Students mingle as they wait for the legislators to arrive – Photo by Alex Hammeke


“I LOVE NU” Day was well-attended by UNK faculty and students who visited the Nebraska Capitol building to advocate for the Nebraska University system and talk with legislators. The delegation from Kearney was the largest of all campuses with nearly 50 students and faculty members who rode to Lincoln on a charter bus.

Ted Carter, the NU president, welcomed the large cohort of university students, faculty members and administration.

“There is no aspect of Nebraska life — not one single thing that’s done in this state — that is not touched by our university system,” Carter said. Carter was joined by UNK Chancellor Douglas Kristensen, UNO Chancellor Joanne Li and UNMC Chancellor Jeffery Gold. UNL Chancellor Ronnie Green was away on travel duties and was unable to attend.

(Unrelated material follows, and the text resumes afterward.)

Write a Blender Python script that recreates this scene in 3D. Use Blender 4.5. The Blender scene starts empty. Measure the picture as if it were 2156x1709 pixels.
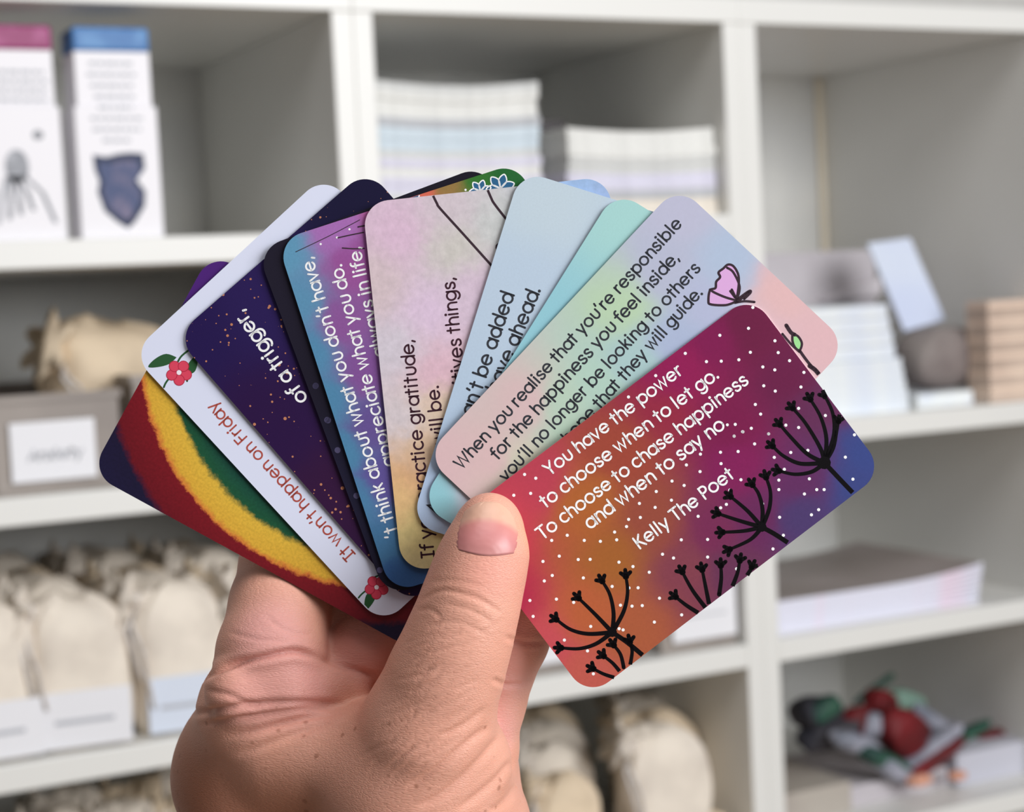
import bpy, math, random
import numpy as np
from mathutils import Matrix, Vector

C = bpy.context.scene.collection
SC = bpy.context.scene
rnd = random.Random(7)

# ------------------------------------------------------------------ camera
F, YAW, PITCH, ROLL = 3697.8, 0.4732, 0.0660, -0.0484
CAM = Vector((-0.5864, -1.4100, 1.1098))
CX, CY = 1078.0, 854.5
Z0 = 1.2                                   # height of the calibration origin above the floor


def cam_axes():
    cy, sy = math.cos(YAW), math.sin(YAW)
    f = Vector((sy * math.cos(PITCH), cy * math.cos(PITCH), -math.sin(PITCH)))
    r = Vector((cy, -sy, 0.0))
    u = r.cross(f)
    c, s = math.cos(ROLL), math.sin(ROLL)
    return c * r + s * u, -s * r + c * u, f


RX, UX, FX = cam_axes()
MCAM = Matrix(((RX.x, UX.x, -FX.x, CAM.x), (RX.y, UX.y, -FX.y, CAM.y),
               (RX.z, UX.z, -FX.z, CAM.z), (0, 0, 0, 1)))
DC = 412.7                                 # distance of the held cards, mm

cd = bpy.data.cameras.new('camera')
cd.sensor_width = 36.0
cd.lens = F / 2156.0 * 36.0
cd.clip_start = 0.02
cd.dof.use_dof = True
cd.dof.focus_distance = (DC - 3) / 1000
cd.dof.aperture_fstop = 17.5
cam = bpy.data.objects.new('camera', cd)
C.objects.link(cam)
cam.matrix_world = MCAM
SC.camera = cam

# ------------------------------------------------------------------ light
w = bpy.data.worlds.new('room_light')
SC.world = w
w.use_nodes = True
bg = w.node_tree.nodes['Background']
bg.inputs[0].default_value = (0.95, 0.97, 1.0, 1)
bg.inputs[1].default_value = 0.12


def area(name, loc, target, sx, sy, power, col):
    l = bpy.data.lights.new(name, 'AREA')
    l.shape = 'RECTANGLE'
    l.size, l.size_y, l.energy, l.color = sx, sy, power, col
    o = bpy.data.objects.new(name, l)
    C.objects.link(o)
    o.location = loc
    o.rotation_euler = (Vector(target) - Vector(loc)).to_track_quat('-Z', 'Y').to_euler()
    return o


area('window_light', (0.62, -2.7, 1.72), (0.0, -0.4, 1.0), 1.4, 1.2, 61, (0.97, 0.98, 1.0))
area('ceiling_light', (-0.45, -1.5, 2.6), (0.1, -0.3, 0.9), 1.2, 1.0, 13, (1.0, 0.98, 0.97))

SC.view_settings.view_transform = 'Standard'
SC.view_settings.look = 'None'
SC.view_settings.gamma = 1.0
SC.view_settings.use_curve_mapping = False
SC.view_settings.exposure = 0.0


# ------------------------------------------------------------------ helpers
def lin(c):
    return tuple((v / 255 / 12.92) if v / 255 <= 0.04045 else ((v / 255 + 0.055) / 1.055) ** 2.4 for v in c)


def alb(c, k=0.86):
    """surface colour for a tone seen in the photograph"""
    return tuple(min(0.9, v / k) for v in lin(c)) + (1.0,)


def at(px, py, Y):
    """the place in the room on the plane y = Y that is seen at (px, py)"""
    d = FX + RX * ((px - CX) / F) + UX * ((CY - py) / F)
    return CAM + d * ((Y - CAM.y) / d.y)


def mat(name, col, rough=0.5, spec=0.4, noise=None, bump=None, sss=0.0):
    m = bpy.data.materials.new(name)
    m.use_nodes = True
    nt = m.node_tree
    b = nt.nodes['Principled BSDF']
    b.inputs['Roughness'].default_value = rough
    b.inputs['Specular IOR Level'].default_value = spec
    b.inputs['Base Color'].default_value = tuple(col[:3]) + (1,)
    if sss:
        b.inputs['Subsurface Weight'].default_value = sss
    tc = nt.nodes.new('ShaderNodeTexCoord')
    if noise:
        scale, col2, lo, hi = noise
        n = nt.nodes.new('ShaderNodeTexNoise')
        n.inputs['Scale'].default_value = scale
        n.inputs['Detail'].default_value = 5
        nt.links.new(tc.outputs['Object'], n.inputs['Vector'])
        mr = nt.nodes.new('ShaderNodeMapRange')
        mr.inputs[1].default_value, mr.inputs[2].default_value = lo, hi
        nt.links.new(n.outputs[0], mr.inputs[0])
        mx = nt.nodes.new('ShaderNodeMix')
        mx.data_type = 'RGBA'
        mx.inputs[6].default_value = tuple(col[:3]) + (1,)
        mx.inputs[7].default_value = tuple(col2[:3]) + (1,)
        nt.links.new(mr.outputs[0], mx.inputs[0])
        nt.links.new(mx.outputs[2], b.inputs['Base Color'])
    if bump:
        scale, dist = bump
        n = nt.nodes.new('ShaderNodeTexNoise')
        n.inputs['Scale'].default_value = scale
        n.inputs['Detail'].default_value = 4
        nt.links.new(tc.outputs['Object'], n.inputs['Vector'])
        bp = nt.nodes.new('ShaderNodeBump')
        bp.inputs['Distance'].default_value = dist
        bp.inputs['Strength'].default_value = 0.6
        nt.links.new(n.outputs[0], bp.inputs['Height'])
        nt.links.new(bp.outputs[0], b.inputs['Normal'])
    return m


class MB:
    """collects faces for ONE mesh"""

    def __init__(s):
        s.v, s.f, s.m = [], [], []

    def add(s, vs, fs, mi=0):
        o = len(s.v)
        s.v += [tuple(v) for v in vs]
        s.f += [tuple(i + o for i in f) for f in fs]
        s.m += [mi] * len(fs)
        return s

    def box(s, x0, x1, y0, y1, z0, z1, mi=0):
        v = [(x, y, z) for x in (x0, x1) for y in (y0, y1) for z in (z0, z1)]
        f = [(0, 1, 3, 2), (4, 6, 7, 5), (0, 4, 5, 1), (2, 3, 7, 6), (0, 2, 6, 4), (1, 5, 7, 3)]
        return s.add(v, f, mi)

    def tube(s, pts, r, n=8, mi=0, taper=None):
        pts = [Vector(p) for p in pts]
        rings = []
        for i, p in enumerate(pts):
            t = (pts[min(i + 1, len(pts) - 1)] - pts[max(i - 1, 0)]).normalized()
            a = t.orthogonal().normalized() if i == 0 else (rings[-1][1] - t * rings[-1][1].dot(t)).normalized()
            b = t.cross(a)
            rr = r * (taper(i / (len(pts) - 1)) if taper else 1)
            rings.append(([p + a * rr * math.cos(2 * math.pi * k / n) + b * rr * math.sin(2 * math.pi * k / n)
                           for k in range(n)], a))
        vs = [v for ring, _ in rings for v in ring]
        fs = [(i * n + k, i * n + (k + 1) % n, (i + 1) * n + (k + 1) % n, (i + 1) * n + k)
              for i in range(len(pts) - 1) for k in range(n)]
        fs += [tuple(range(n - 1, -1, -1)), tuple(range((len(pts) - 1) * n, len(pts) * n))]
        return s.add(vs, fs, mi)

    def build(s, name, mats, parent=None, smooth=False, bevel=0.0, seg=2):
        me = bpy.data.meshes.new(name)
        me.from_pydata(s.v, [], s.f)
        mats = mats if isinstance(mats, (list, tuple)) else [mats]
        for m in mats:
            me.materials.append(m)
        me.polygons.foreach_set('material_index', s.m)
        if smooth:
            me.polygons.foreach_set('use_smooth', [True] * len(s.f))
        me.update()
        o = bpy.data.objects.new(name, me)
        C.objects.link(o)
        if parent:
            o.parent = parent
        if bevel:
            b = o.modifiers.new('bevel', 'BEVEL')
            b.width, b.segments, b.limit_method = bevel, seg, 'ANGLE'
        return o


def tag(o, label=None, cat=None, group=None, kind=None):
    if label:
        o['label'] = label
    if cat:
        o['category'] = cat
    if group:
        o['group'] = group
    if kind:
        o['kind'] = kind
    return o


def empty(name, loc, rz=0.0):
    o = bpy.data.objects.new(name, None)
    o.empty_display_size = 0.02
    C.objects.link(o)
    o.location = loc
    o.rotation_euler = (0, 0, rz)
    return o


def copy_tree(o, parent=None):
    c = o.copy()
    C.objects.link(c)
    if parent:
        c.parent = parent
    for ch in [x for x in C.objects if x.parent == o]:
        copy_tree(ch, c)
    return c


ORD = ['front', 'second', 'third', 'fourth', 'fifth', 'sixth', 'seventh', 'eighth', 'ninth', 'tenth', 'eleventh',
       'twelfth', 'thirteenth', 'fourteenth', 'fifteenth', 'sixteenth']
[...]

 On the commute to Lincoln, John Falconer, senior advisor to the chancellor, thanked the crowd for their attendance and previewed the day’s events. Jon Watts, vice chancellor for business and finance, started a game of UNK trivia with Loper swag prizes for the students.

When the delegation arrived at the capitol, NU students wrote ‘thank you’ cards to senators. 

Republican Senator John Stinner and Democratic Senator Jen Day spoke with the students and faculty.  Stinner, the chairperson for the appropriations committee, attended UNL for both his undergrad and graduate degrees, while Day earned her political science degree from UNO in 2016.

The group then watched the unicameral discuss an amendment to a bill for Grand Island’s Law Enforcement Training Center, which was brought forth from Democratic Senator Megan Hunt. LB721, a bill that would use $60 million American Rescue Plan Act funding to expand UNMC’s campus in Kearney, was not discussed on the floor on Wednesday.

Students had the chance to meet with legislators as well. 

Republican Senator John Lowe stepped out of the unicameral discussion to speak with the large UNK delegation waiting outside the chamber. Lowe is an alum of Kearney State College, earning his bachelor’s degree in 1982.

“Senator Lowe being from Kearney and representing Kearney is a really big supporter of the NU system, and they had been in hearings all morning, including hearings regarding the ARPA bill (LB721),” said Emily Saadi, the newly-elected UNK student regent. “In our conversation, he was feeling really positive about that outcome, so that was really encouraging to see.”

Students finished out the day in Lincoln with some “University Unity” ice cream from the UNL Dairy Store, which consists of strawberries and cream flavoring with strawberry swirl, chocolate chips and blue candy coated chocolate pieces. The ice cream flavor incorporates the colors of all four universities in the NU system.